Inexpensive CPU Monster

Rather than using the commercial cloud, my group tends to run day-to-day jobs on a tiny cluster of machines in my office and then to use Emulab when a serious amount of compute power is required. Recently I upgraded some nodes and thought I’d share the specs for the new machines on the off chance this will save others some time:

processor Intel Core i7-5820K $ 380
CPU cooler Cooler Master Hyper 212 EVO $ 35
mobo MSI X99S SLI Plus $ 180
RAM CORSAIR Vengeance LPX 16GB (4 x 4GB) DDR4 SDRAM 2400 $ 195
SSD SAMSUNG 850 Pro Series MZ-7KE256BW $ 140
video PNY Commercial Series VCG84DMS1D3SXPB-CG GeForce 8400 $ 49
case Corsair Carbide Series 200R $ 60
power supply Antec BP550 Plus 550W $ 60

These machines are well-balanced for the kind of work I do, obviously YMMV. The total cost is about $1100. These have been working very well with Ubuntu 14.04. They do a full build of LLVM in about 18 minutes, as opposed to 28 minutes for my previously-fastest machines that were based on the i7-4770. I’d be interested to hear where other research groups get their compute power — everything in the cloud? A mix of local and cloud resources? This is an area where I always feel like there’s plenty of room for improvement.

3 Replies to “Inexpensive CPU Monster”

  1. I’m not a “research group” (just a programmer fooling around with stuff) but I do most of my computation on a Hetzner i7-3770 server that I also use for storage. Those things are ridiculously cheap:

    https://robot.your-server.de/order/market/country/US?hdsize=3000

    They also have some i7-3930’s with 64gb of ram which are almost as fast as your i7-5820 according to passmark.

    I don’t think I’d want a cluster of compute servers in my office, making heat and noise.
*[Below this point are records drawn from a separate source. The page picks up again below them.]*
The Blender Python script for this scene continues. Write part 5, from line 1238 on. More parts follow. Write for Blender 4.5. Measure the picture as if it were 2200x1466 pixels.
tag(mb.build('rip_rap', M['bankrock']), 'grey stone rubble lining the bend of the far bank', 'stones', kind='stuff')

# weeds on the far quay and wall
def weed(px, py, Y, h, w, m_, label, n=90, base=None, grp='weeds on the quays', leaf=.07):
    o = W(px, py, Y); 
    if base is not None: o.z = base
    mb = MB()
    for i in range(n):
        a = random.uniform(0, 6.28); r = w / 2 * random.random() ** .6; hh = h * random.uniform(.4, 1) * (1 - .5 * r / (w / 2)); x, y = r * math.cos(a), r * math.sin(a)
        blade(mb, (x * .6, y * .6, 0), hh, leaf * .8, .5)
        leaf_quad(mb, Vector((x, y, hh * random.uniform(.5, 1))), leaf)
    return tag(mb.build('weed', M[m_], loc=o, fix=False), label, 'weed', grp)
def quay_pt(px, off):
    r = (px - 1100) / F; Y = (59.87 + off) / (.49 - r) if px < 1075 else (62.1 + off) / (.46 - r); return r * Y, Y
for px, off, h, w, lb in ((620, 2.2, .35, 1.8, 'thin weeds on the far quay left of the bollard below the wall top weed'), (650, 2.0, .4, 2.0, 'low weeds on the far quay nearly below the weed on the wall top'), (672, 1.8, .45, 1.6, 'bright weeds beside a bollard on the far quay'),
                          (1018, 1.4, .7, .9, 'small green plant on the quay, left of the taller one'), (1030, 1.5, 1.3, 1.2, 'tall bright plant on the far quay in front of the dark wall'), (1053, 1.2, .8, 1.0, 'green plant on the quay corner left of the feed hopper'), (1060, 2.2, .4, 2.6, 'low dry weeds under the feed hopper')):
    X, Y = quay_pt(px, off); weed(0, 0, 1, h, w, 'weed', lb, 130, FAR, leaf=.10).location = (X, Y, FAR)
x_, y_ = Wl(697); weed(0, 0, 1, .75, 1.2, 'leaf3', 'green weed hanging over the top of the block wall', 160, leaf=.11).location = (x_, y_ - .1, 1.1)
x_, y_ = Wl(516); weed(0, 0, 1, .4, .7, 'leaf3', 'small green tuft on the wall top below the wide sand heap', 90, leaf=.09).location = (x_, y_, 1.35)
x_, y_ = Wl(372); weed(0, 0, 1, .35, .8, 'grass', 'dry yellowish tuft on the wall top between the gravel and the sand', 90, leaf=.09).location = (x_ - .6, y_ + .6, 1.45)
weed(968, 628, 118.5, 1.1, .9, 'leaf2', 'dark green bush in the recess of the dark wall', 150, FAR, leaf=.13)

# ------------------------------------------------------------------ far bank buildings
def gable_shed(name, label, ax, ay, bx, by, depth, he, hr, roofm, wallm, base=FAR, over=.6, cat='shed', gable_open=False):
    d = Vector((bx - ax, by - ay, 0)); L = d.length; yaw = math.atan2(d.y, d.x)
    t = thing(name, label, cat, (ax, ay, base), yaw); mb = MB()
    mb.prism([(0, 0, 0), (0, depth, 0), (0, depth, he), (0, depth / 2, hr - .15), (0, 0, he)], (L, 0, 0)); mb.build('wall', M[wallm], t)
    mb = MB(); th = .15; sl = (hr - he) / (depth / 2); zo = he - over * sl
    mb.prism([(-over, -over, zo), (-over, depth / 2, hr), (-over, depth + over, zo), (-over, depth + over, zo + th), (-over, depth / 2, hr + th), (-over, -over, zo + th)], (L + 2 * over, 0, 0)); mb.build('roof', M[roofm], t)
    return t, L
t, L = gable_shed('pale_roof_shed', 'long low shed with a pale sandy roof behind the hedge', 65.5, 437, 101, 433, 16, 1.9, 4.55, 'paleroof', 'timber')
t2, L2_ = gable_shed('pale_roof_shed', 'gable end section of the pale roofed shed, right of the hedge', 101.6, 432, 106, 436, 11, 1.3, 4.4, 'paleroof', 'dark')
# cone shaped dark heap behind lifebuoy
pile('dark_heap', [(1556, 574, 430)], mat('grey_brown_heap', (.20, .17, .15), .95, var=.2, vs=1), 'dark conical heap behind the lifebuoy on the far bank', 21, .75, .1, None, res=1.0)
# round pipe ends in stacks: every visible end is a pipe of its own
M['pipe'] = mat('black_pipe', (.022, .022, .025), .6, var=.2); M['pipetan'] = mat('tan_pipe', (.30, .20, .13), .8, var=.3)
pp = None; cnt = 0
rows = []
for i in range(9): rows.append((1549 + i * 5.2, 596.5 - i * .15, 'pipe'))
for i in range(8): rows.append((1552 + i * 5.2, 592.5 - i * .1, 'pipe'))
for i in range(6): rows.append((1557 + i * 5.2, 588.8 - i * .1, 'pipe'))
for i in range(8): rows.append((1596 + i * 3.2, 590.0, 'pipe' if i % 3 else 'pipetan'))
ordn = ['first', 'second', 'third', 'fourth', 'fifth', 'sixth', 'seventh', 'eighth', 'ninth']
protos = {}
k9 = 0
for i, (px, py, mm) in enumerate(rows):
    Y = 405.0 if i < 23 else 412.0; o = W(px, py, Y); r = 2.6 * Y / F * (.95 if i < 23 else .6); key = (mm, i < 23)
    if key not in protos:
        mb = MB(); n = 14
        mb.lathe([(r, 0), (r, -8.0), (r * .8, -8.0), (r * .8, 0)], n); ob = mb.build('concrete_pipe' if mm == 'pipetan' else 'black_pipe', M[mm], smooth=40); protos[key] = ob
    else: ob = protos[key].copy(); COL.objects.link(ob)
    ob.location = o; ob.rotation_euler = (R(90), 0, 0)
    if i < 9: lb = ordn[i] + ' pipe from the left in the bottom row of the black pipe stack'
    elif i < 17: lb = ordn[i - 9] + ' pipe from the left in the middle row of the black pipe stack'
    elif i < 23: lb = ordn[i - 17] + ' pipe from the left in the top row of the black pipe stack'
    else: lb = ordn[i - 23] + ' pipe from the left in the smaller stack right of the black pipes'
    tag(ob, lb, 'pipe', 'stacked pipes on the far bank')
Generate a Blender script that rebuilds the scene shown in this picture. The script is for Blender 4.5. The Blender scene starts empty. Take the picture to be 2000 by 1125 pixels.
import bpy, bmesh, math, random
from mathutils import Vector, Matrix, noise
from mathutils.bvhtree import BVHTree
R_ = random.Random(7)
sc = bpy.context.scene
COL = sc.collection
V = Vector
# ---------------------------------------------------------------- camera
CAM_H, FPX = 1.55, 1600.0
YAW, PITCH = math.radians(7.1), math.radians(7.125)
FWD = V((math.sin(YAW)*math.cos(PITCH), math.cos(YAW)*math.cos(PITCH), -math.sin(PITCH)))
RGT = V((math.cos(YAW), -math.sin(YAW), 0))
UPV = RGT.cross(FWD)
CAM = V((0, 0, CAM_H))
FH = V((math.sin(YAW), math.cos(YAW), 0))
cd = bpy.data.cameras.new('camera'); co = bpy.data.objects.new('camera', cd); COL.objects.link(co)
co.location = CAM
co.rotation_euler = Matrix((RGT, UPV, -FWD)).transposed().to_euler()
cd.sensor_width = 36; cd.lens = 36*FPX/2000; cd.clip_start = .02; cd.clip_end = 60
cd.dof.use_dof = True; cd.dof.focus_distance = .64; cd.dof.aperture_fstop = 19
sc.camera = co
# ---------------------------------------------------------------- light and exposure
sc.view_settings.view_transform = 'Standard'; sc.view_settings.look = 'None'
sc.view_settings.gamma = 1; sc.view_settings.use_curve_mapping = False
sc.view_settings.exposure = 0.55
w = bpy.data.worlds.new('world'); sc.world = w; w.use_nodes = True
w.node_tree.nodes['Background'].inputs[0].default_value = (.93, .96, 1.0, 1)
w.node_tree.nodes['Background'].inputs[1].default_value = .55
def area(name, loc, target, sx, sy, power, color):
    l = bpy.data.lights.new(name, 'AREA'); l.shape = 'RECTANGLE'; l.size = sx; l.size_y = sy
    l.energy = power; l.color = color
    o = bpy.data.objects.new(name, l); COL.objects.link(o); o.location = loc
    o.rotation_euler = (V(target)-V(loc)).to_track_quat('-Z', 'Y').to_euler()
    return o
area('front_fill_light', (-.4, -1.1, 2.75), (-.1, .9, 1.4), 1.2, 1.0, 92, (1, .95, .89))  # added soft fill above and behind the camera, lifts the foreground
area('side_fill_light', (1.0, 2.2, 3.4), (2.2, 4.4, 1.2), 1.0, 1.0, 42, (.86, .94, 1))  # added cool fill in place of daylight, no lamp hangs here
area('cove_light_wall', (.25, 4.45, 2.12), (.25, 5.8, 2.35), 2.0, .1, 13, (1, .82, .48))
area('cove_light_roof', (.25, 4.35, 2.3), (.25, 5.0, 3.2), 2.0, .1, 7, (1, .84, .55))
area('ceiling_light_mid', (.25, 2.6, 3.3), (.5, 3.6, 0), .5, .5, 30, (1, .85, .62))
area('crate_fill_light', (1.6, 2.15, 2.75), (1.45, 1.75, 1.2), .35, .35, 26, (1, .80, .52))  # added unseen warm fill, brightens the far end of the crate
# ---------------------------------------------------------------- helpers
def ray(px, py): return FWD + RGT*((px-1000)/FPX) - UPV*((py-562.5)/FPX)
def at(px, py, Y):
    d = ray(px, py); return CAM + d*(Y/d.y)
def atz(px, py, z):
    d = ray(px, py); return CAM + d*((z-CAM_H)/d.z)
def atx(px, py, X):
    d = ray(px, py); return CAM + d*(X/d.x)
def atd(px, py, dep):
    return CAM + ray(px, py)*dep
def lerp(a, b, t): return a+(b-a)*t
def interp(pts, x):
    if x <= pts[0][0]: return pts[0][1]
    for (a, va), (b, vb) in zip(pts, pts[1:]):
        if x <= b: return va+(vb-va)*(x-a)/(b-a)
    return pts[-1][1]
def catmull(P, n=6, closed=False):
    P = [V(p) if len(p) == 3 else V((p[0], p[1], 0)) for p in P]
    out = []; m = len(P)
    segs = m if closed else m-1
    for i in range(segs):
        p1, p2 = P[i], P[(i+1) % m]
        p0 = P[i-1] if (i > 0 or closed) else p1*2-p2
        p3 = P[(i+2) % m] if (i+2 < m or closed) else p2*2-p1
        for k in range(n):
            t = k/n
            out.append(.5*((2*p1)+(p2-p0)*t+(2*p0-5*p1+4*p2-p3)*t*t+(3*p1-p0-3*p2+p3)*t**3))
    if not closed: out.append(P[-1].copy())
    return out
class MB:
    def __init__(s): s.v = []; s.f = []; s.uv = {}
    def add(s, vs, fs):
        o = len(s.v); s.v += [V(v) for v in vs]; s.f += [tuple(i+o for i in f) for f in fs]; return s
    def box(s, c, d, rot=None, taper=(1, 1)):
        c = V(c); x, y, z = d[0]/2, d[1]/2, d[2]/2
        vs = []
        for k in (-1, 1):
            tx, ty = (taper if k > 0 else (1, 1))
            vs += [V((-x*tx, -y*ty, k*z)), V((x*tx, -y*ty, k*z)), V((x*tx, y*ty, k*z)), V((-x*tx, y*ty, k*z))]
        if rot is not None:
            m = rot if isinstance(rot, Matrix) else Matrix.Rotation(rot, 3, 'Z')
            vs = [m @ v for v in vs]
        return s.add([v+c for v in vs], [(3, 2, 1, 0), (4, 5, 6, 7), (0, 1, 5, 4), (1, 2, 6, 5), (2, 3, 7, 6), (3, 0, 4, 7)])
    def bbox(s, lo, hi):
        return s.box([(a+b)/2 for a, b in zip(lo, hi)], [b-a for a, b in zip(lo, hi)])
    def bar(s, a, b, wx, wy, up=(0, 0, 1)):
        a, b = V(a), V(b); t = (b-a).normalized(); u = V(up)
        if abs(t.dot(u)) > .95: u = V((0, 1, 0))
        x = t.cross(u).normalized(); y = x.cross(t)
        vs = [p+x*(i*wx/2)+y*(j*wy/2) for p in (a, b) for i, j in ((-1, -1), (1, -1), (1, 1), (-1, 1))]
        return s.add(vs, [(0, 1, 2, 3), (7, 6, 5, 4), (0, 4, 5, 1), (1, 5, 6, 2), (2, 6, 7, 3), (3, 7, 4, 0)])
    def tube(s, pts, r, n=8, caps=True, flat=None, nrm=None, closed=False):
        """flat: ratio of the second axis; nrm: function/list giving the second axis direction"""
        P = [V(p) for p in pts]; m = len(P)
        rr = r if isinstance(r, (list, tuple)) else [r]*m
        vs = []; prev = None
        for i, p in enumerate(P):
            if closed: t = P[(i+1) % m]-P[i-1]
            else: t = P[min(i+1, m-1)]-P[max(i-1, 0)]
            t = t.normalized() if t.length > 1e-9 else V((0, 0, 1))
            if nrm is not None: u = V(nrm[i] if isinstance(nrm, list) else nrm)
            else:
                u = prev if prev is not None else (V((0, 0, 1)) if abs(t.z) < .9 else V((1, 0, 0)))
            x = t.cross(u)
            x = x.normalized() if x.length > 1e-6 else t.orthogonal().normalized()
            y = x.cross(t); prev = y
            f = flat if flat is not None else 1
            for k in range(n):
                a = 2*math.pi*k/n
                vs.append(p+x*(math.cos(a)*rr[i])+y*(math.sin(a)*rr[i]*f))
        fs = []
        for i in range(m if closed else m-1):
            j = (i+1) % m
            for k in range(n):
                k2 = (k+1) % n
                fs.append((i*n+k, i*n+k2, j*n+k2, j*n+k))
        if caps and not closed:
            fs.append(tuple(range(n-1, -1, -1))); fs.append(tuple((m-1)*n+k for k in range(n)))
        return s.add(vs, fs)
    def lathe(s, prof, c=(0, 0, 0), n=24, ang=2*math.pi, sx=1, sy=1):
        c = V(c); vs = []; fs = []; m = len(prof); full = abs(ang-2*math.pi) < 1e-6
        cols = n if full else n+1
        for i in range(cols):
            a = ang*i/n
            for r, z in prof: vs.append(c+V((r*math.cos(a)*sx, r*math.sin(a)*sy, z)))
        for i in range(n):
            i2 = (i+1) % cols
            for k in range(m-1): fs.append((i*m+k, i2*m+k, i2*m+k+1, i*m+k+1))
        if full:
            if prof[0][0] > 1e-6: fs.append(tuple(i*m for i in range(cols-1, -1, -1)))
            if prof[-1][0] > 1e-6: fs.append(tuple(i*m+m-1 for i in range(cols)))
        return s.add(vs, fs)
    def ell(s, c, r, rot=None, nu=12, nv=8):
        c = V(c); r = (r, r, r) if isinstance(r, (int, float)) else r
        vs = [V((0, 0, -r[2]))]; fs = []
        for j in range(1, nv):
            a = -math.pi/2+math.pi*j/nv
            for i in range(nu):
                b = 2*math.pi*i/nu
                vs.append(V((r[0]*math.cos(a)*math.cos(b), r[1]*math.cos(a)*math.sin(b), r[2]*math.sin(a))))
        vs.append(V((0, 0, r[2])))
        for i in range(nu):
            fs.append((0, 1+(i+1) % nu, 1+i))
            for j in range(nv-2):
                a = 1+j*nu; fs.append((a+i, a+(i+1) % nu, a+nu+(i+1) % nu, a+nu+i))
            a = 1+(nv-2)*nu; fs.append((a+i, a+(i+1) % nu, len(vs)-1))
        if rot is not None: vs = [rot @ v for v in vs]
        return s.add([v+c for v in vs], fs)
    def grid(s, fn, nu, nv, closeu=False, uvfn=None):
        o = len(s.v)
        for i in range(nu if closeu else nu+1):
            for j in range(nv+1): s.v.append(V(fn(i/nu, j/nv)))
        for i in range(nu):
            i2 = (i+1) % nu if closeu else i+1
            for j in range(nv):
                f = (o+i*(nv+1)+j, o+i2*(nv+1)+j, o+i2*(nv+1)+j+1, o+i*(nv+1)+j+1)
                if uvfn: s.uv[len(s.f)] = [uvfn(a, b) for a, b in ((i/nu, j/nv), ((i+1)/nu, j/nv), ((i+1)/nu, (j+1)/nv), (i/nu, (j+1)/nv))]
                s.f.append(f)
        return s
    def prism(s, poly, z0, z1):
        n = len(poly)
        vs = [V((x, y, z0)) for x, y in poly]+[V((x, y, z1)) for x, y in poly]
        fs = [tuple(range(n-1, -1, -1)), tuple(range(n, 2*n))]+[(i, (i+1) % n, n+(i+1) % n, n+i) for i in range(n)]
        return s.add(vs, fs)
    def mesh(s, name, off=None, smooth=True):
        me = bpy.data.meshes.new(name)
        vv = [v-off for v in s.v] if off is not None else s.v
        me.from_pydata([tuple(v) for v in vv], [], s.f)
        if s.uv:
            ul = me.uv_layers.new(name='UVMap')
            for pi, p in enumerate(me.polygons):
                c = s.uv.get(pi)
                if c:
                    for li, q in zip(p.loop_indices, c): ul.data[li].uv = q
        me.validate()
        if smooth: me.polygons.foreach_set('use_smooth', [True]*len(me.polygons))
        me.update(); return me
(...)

Remote servers are best.

    Regarding building LLVM, I haven’t tried this but

    https://computing.llnl.gov/code/pmake.html

    is a parallel version of make that lets you distribute a compilation across multiple machines. There are other things like that around too. I also remember hearing around 10 years ago that the main Google web search application at that time was around 100 MLOC of C++ and they compiled it on a 1000 node cluster. So distributed compilation is a known useful approach.

  2. Hi Paul, one of my students uses pmake to build LLVM and it seems to work well. I haven’t been inspired to try it yet, my view is that unless something like that is used by a large number of people it’s likely to have odd corner-case bugs due to clock skew, version skew, or anything else skew.

    My office runs cold and these machines are quiet!

    Hetzner looks interesting, I hadn’t seen it– will investigate next time I need extra power.

  3. One thing about Hetzner is that it’s not cloud computing– they are monthly rentals of bare metal dedicated servers. You have to configure the OS, they require 30 days notice if you want to cancel, etc. So they’re not really for occasional usage bursts. But I’ve had mine for about 6 months and after getting some early snags fixed it works great. If I needed more capacity on a regular basis I’d certainly add another one.

    Runabove.com has reserved core cloud instances at fairly low hourly rates if that’s of interest. They also have some of what are supposed to be super fast machines with the power8 architecture (22 cores, 176 threads, 48gb ram) at around $1/hour but I haven’t tried it. Phoronix mentions some benchmarks: http://www.phoronix.com/scan.php?page=article&item=runabove_power8_cloud&num=2

    it sounds sort of comparable to an 8-core Haswell-E except for numeric workloads.